Meanwhile, police said the duo plopped Cintron into a chair and wheeled him from the apartment to Pay-O-Matic several blocks away.




Cintron was left outside while his friends stepped inside. The clerk who knows Cintron as a regular customer said Cintron needed to sign his own $355 check.




The suspects went back outside to get Cintron, but his half-dressed slumped corpse had caused quite a stir among those passing by, including Detective Travis Rapp, who saw the scene as he ate lunch nearby.




The rest, as they say, is history.




Asked how he met Cintron, Daloia said while "using dope. We have been friends for 41 years ... He was a great guy. He was a wily guy, a real street hustler." Relatives of Cintron could not be reached Friday.
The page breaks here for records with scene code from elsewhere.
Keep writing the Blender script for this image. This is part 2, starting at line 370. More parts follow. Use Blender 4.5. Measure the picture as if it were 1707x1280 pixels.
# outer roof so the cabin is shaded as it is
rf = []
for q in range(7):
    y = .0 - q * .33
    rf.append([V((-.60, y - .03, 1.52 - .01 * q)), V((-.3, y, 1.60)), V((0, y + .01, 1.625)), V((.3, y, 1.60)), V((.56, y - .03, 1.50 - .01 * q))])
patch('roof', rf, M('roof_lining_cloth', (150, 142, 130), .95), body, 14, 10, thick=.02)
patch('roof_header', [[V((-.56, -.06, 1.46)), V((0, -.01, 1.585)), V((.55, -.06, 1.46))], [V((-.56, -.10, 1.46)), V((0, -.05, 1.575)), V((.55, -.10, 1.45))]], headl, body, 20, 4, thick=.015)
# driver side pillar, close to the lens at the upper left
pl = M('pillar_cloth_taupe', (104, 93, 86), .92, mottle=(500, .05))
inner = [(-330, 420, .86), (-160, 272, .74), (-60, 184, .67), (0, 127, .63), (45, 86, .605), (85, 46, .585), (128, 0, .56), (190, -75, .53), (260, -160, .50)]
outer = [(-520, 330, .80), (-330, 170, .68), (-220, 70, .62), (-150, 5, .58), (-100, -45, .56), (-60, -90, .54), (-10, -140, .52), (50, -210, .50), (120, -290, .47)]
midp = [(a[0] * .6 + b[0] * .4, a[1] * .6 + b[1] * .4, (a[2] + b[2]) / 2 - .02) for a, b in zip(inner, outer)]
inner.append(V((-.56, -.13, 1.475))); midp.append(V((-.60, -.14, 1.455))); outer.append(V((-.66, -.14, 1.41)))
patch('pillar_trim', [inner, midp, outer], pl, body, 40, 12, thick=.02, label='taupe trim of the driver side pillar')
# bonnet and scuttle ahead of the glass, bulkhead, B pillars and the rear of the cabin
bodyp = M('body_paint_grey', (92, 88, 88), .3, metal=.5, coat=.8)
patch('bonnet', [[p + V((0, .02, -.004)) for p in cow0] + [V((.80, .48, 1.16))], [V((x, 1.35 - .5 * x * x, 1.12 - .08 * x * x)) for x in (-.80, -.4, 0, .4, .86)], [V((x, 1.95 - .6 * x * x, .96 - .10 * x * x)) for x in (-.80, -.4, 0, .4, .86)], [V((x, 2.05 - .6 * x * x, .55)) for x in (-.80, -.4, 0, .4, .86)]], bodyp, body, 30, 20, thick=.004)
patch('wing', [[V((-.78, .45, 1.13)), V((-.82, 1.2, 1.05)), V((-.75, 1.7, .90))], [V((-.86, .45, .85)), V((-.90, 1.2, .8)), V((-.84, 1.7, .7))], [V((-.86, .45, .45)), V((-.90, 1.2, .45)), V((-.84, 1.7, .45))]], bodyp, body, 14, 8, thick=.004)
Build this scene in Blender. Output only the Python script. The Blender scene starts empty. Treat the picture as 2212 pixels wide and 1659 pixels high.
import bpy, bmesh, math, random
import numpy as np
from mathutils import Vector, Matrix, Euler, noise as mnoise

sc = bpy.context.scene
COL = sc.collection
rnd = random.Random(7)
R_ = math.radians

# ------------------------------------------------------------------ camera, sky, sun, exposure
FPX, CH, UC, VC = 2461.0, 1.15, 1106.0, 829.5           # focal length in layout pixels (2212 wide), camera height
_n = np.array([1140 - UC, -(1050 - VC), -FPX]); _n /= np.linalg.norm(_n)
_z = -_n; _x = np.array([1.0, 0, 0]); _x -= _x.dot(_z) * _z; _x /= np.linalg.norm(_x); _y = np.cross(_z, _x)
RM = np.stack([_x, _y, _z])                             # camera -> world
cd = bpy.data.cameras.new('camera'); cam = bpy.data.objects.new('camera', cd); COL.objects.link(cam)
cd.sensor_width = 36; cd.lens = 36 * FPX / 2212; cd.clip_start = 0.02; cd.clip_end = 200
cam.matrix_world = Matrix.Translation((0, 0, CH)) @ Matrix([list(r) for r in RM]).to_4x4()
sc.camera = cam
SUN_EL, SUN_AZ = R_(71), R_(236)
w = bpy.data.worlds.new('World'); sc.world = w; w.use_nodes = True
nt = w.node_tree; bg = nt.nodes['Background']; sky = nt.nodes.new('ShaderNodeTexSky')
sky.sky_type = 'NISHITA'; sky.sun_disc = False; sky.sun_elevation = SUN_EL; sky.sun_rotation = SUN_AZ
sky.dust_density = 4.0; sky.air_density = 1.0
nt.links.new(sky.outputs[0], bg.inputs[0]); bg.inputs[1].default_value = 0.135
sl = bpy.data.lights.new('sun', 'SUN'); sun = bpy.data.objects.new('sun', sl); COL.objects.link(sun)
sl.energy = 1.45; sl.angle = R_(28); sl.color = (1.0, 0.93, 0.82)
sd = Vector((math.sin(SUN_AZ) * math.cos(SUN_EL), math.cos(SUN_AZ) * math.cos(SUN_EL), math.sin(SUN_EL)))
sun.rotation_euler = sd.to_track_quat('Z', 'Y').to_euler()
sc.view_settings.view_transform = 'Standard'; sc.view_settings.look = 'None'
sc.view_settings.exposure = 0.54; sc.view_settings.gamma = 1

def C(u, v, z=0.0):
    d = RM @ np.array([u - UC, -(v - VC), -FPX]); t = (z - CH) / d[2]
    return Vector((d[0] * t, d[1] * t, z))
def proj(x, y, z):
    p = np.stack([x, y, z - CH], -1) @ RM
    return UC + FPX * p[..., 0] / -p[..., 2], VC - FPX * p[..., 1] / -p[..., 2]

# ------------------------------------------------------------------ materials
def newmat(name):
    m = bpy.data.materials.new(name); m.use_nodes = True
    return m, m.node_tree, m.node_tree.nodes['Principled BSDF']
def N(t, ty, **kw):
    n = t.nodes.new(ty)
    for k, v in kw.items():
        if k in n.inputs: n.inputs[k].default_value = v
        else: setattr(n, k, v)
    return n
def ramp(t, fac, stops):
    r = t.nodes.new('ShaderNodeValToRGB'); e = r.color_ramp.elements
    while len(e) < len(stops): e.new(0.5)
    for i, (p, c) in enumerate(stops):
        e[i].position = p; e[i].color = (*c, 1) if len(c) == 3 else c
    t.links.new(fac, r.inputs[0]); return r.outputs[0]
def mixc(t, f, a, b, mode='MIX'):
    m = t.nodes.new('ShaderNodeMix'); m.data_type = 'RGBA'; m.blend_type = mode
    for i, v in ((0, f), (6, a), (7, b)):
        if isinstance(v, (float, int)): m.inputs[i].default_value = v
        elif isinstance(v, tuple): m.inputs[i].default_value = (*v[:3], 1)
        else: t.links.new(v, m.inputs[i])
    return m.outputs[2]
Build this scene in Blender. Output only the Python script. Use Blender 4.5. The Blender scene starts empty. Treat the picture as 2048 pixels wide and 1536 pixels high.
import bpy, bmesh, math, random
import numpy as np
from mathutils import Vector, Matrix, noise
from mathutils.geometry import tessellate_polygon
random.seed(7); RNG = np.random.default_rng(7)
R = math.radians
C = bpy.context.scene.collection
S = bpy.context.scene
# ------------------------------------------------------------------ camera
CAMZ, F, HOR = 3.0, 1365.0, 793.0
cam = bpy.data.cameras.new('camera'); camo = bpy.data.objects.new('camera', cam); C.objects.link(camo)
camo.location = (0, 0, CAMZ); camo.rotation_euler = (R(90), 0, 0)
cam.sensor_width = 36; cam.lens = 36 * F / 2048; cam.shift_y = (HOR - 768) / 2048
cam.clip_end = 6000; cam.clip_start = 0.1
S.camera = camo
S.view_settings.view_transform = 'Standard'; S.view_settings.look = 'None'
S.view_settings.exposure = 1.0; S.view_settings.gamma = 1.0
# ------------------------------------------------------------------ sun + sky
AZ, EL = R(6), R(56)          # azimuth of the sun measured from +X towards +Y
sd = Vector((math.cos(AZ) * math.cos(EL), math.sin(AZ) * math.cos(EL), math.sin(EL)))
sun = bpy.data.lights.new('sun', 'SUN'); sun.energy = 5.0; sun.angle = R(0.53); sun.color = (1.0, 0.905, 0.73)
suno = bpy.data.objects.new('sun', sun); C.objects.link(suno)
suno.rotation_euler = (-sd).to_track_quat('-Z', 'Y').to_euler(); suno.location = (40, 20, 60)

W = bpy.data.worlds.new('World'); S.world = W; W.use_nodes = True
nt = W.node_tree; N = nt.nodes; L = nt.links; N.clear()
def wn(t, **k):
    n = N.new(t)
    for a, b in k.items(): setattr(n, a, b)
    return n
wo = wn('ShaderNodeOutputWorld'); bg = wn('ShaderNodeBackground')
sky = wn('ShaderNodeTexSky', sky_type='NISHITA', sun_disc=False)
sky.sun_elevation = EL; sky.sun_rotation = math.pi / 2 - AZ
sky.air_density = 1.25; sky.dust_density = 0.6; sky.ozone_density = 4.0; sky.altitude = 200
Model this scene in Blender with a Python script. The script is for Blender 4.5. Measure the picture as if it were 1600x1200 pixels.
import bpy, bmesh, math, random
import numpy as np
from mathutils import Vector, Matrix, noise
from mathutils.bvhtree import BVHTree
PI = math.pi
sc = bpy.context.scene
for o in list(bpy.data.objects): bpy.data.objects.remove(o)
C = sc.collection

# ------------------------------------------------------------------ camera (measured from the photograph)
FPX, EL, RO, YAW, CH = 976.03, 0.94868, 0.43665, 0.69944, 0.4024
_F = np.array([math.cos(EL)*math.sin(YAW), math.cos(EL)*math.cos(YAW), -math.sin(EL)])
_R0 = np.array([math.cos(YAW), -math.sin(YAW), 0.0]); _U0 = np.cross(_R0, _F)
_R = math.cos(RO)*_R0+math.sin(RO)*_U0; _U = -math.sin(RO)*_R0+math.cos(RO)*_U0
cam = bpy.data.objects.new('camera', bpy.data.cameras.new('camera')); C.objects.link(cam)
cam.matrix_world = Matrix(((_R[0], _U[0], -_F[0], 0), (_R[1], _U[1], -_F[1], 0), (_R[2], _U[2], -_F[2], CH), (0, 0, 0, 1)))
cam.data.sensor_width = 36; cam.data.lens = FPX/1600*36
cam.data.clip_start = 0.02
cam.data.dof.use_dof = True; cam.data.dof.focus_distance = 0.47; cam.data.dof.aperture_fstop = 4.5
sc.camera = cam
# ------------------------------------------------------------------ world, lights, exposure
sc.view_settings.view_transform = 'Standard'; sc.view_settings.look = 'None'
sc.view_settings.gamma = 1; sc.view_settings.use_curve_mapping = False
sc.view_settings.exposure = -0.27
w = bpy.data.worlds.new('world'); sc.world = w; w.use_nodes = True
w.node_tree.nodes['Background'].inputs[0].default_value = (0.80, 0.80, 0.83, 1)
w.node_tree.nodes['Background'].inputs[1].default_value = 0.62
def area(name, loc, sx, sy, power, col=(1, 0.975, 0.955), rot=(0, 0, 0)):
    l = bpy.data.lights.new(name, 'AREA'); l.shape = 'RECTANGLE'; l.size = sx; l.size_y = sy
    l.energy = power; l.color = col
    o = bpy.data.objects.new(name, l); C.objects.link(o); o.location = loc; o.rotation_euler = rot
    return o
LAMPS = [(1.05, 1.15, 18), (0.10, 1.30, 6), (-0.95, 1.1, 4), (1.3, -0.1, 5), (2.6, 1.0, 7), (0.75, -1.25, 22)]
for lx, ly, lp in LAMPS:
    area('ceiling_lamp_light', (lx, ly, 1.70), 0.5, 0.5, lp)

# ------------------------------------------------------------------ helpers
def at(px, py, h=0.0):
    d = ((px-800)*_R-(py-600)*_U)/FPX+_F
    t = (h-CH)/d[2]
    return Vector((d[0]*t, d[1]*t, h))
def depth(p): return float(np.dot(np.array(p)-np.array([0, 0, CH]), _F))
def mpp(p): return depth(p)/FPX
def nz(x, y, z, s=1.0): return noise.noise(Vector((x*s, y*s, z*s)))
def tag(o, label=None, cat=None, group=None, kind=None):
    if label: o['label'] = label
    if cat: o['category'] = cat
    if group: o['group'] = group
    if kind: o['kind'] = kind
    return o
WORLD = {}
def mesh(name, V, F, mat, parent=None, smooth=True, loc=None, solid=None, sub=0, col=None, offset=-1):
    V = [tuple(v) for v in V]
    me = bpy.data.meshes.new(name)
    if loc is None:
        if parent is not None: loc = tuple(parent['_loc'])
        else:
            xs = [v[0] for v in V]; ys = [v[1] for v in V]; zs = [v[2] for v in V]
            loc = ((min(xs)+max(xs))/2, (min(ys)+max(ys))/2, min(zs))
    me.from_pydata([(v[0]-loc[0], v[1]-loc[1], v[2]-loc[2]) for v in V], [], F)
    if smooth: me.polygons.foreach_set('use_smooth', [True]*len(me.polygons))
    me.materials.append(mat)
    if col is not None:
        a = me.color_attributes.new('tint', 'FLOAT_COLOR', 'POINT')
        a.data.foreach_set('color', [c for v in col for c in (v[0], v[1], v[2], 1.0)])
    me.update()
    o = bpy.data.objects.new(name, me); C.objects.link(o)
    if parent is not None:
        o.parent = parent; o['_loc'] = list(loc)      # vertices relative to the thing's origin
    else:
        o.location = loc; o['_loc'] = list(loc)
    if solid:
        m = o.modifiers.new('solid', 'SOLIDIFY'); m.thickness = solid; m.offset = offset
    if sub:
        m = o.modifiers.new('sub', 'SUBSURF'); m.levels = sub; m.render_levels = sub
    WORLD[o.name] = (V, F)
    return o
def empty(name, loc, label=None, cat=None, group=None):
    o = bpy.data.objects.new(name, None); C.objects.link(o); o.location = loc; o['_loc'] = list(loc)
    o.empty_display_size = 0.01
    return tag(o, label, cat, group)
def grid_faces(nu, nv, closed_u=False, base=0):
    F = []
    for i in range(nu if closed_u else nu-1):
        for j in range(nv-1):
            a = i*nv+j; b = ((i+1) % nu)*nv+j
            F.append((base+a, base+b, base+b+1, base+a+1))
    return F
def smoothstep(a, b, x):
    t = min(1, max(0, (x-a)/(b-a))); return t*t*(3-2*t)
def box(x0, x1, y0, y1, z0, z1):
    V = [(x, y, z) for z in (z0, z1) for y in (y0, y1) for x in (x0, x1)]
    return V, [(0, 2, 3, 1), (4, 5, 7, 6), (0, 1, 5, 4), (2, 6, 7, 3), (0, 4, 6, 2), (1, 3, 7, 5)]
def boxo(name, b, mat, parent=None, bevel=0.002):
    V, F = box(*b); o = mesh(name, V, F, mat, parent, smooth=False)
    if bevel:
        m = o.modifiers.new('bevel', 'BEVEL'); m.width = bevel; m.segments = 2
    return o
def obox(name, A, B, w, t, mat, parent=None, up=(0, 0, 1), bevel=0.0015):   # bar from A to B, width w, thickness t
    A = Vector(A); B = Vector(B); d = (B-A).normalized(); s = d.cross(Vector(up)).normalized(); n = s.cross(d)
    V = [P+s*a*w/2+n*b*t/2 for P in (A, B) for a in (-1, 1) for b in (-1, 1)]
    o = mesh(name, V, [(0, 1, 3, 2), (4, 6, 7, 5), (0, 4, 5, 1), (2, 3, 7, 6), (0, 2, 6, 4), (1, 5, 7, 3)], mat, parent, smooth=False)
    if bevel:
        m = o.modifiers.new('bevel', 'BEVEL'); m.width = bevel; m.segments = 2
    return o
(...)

O'Hare disparaged the comparisons to "Weekend at Bernie's," the 1989 comedy in which two friends pretend their murdered boss is really alive as they haul him around the Hamptons while partying.




"Wonderful," O'Hare said sarcastically. "That's real funny. That was a good friend of ours for 50 years."




Daloia can't understand all the fuss.




"I robbed banks that got less coverage than this," Daloia said, adding as a matter-of-fact that he has held heists that grossed $1 million. Court records showed he has a robbery conviction going back to the 1970s, but it could not be determined whether it involved a bank robbery.




Rocco Parascandola contributed to this story.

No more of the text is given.